Montana Governor and First Lady's Math and Science Initiative
Square Butte & Shonkin Sag
Montana Highway 80 in Geraldine
Between the communities of Square Butte and Geraldine, two prominent geologic features dominate the skyline. About 50 million years ago, the Highwood Mountains had a sizeable volcano that erupted a rare rock called shonkinite, a dark rock similar to basalt. About 75 million years ago, magma injected eastward between layers of sandstone laid down along the shores of a broad inland sea extending to the southeast. Locally, that magma bulged up to form a huge blister or “laccolith” that solidified to form the immense flat-topped Square Butte to the south. The vertical cracks that fed magma to the laccolith radiated out from the center of the volcano and are called dikes. Square Butte is one of many laccoliths scattered from the Adel Mountain Volcanics south of Great Falls to the Bears Paw Mountains near Havre.

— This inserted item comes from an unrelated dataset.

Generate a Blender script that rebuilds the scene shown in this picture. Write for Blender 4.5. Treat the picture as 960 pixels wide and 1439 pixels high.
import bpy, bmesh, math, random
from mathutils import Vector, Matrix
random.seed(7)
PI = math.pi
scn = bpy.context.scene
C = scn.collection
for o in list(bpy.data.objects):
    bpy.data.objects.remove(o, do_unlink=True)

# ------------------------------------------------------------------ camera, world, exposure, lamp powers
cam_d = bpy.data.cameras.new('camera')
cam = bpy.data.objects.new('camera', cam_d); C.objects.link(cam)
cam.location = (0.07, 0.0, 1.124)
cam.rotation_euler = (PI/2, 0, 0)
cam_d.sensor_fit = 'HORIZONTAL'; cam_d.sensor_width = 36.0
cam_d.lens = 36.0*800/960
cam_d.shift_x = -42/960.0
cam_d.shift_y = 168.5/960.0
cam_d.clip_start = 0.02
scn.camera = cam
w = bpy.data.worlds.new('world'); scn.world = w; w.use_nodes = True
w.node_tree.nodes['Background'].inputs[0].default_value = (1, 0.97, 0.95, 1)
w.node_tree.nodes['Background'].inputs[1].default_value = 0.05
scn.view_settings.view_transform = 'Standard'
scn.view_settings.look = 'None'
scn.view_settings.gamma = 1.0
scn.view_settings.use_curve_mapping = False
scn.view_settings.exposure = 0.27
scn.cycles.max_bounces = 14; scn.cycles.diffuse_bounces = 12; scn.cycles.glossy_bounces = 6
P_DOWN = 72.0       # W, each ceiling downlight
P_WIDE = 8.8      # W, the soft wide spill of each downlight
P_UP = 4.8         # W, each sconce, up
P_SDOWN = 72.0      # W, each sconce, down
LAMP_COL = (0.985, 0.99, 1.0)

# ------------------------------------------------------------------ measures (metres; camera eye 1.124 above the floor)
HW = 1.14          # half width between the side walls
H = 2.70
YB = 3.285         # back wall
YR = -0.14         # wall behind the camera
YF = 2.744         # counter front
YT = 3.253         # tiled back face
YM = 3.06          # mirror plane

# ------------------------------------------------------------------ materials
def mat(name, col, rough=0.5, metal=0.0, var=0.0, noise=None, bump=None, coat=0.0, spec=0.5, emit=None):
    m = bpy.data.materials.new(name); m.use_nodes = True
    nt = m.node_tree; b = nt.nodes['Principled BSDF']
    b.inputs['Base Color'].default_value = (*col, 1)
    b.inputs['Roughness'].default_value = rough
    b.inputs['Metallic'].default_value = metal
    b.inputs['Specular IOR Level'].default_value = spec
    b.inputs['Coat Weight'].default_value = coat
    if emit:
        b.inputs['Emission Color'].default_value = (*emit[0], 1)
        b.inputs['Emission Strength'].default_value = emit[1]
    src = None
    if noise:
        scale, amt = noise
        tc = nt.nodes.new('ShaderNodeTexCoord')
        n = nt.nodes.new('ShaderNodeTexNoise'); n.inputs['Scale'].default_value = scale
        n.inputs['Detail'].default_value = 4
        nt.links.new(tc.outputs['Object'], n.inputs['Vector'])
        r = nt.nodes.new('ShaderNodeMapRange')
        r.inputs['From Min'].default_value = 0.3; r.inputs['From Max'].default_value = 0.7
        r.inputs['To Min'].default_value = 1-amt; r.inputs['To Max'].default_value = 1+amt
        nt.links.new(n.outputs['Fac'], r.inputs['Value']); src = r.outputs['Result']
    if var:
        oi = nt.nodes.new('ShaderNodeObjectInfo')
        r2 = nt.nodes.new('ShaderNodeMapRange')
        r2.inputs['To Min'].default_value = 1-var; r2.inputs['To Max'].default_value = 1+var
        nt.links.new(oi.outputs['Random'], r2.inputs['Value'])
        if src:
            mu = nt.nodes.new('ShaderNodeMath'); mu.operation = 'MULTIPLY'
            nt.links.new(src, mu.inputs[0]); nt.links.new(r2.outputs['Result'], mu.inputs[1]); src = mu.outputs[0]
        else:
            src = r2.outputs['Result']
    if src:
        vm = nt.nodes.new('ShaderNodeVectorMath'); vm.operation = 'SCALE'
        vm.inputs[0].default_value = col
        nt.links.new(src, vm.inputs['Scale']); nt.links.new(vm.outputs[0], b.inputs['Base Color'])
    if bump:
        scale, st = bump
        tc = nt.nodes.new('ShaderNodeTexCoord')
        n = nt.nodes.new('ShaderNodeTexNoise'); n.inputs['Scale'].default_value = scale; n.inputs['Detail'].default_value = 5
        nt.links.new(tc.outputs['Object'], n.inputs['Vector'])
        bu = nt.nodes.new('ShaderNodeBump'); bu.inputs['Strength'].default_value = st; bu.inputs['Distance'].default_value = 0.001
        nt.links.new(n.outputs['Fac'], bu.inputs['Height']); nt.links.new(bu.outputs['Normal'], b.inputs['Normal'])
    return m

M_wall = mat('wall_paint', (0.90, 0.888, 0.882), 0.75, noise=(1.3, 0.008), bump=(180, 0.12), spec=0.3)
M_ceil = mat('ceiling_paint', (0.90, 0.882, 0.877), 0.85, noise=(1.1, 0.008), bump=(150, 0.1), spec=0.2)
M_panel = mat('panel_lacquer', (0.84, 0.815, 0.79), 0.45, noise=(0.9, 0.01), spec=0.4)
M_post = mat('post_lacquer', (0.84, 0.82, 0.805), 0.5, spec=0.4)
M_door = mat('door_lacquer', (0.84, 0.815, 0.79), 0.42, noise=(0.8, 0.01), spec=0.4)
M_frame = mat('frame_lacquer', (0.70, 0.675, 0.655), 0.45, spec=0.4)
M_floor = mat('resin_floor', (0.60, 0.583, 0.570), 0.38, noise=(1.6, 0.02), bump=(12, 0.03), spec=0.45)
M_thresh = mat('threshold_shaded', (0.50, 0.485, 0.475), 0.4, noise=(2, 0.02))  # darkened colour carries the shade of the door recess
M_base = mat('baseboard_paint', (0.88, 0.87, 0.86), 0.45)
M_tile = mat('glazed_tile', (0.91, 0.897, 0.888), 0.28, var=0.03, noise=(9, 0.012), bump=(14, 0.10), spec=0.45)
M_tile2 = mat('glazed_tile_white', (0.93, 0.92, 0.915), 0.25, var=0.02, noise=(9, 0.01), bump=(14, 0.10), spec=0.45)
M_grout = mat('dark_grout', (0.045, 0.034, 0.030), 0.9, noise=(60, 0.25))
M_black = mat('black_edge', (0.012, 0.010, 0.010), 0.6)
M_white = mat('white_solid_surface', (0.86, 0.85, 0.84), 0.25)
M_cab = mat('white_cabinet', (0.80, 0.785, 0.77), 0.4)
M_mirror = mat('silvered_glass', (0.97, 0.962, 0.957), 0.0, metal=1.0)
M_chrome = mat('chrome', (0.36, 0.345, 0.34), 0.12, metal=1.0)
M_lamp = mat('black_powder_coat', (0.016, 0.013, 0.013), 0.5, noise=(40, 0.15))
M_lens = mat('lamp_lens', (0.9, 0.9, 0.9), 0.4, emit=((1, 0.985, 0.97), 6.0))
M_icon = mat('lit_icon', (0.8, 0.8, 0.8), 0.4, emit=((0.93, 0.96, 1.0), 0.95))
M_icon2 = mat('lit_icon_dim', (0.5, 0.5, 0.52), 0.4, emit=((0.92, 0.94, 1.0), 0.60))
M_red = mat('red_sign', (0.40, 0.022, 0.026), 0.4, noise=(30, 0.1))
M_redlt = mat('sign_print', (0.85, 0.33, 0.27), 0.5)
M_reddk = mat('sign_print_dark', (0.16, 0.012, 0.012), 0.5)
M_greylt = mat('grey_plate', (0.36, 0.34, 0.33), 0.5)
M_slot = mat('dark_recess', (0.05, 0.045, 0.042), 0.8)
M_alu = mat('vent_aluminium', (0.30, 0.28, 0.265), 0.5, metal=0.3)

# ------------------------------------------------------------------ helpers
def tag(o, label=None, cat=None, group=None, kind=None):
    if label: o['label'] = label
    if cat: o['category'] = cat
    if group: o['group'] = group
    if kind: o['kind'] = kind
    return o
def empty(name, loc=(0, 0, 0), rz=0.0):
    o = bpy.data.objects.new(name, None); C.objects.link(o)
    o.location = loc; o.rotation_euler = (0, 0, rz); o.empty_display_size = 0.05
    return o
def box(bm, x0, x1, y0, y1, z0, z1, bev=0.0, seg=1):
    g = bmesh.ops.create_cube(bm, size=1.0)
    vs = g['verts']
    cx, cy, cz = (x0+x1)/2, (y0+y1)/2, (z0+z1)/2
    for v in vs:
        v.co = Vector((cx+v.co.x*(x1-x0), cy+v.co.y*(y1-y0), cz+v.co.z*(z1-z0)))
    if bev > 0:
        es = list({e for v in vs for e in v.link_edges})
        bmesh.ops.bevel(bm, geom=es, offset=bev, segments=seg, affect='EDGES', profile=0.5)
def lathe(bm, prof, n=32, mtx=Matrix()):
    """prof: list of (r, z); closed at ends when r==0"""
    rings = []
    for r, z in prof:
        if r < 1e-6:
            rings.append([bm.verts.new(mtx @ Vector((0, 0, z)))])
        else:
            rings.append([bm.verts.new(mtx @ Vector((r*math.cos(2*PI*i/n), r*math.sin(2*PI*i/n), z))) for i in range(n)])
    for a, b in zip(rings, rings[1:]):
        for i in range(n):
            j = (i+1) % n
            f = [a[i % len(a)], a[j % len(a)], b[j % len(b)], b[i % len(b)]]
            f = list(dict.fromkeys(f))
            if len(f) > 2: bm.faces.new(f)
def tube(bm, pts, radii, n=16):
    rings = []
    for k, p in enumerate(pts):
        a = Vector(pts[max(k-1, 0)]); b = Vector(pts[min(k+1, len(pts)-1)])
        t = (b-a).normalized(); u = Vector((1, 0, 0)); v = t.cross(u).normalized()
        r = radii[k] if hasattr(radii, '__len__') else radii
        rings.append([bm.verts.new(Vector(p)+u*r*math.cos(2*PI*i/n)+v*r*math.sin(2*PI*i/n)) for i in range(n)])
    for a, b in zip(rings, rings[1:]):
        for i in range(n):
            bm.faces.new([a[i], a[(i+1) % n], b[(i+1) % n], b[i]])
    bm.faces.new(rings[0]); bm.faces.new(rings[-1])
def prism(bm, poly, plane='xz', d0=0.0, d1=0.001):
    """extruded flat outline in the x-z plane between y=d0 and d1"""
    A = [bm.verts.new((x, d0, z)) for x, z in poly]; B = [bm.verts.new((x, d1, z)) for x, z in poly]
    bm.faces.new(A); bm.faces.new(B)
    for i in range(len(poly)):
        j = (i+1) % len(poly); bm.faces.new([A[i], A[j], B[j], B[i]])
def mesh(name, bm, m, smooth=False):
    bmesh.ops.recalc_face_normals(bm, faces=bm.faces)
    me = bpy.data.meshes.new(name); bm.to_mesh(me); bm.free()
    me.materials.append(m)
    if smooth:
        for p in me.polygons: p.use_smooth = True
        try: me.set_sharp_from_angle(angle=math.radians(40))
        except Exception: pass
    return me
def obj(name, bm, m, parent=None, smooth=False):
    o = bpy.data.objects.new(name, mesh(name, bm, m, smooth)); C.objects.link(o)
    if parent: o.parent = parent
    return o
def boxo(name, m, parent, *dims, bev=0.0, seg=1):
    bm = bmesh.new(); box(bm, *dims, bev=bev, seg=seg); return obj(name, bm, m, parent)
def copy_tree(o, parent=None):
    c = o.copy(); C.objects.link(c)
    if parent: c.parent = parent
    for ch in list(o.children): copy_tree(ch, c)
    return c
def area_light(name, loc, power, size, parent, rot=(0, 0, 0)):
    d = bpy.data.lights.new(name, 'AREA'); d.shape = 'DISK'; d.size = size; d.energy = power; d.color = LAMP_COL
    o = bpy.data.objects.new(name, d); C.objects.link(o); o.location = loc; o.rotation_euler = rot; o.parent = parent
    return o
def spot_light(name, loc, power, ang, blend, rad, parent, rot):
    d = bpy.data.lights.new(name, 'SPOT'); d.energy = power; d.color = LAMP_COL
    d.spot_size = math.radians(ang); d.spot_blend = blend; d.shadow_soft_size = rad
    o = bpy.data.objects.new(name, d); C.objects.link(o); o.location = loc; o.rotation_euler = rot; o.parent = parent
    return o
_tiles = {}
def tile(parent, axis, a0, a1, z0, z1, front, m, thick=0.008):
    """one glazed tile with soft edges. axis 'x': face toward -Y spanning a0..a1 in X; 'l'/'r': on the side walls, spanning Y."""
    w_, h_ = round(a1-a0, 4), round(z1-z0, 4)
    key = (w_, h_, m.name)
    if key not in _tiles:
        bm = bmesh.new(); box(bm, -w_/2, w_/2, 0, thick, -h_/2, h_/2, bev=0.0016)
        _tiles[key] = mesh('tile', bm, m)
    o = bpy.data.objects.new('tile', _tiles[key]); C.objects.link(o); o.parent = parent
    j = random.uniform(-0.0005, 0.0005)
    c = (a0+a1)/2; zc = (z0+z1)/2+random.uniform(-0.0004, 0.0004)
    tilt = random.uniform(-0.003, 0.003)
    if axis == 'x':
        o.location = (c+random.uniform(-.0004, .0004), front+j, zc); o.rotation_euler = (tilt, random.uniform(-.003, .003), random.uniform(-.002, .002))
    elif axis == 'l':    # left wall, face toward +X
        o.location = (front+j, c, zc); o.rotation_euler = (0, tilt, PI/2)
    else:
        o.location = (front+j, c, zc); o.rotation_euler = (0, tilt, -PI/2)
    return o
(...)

During the Bull Lake Ice Age between 70,000 and 130,000 years ago, the continental ice sheet spreading south from Canada blocked the Missouri River, backing up its water to form Glacial Lake Great Falls. The glacial meltwater poured eastward through the Highwoods to erode Shonkin Sag, the large valley extending west, north of Square Butte. Shonkin Sag is one of the most famous abandoned meltwater channels in the world.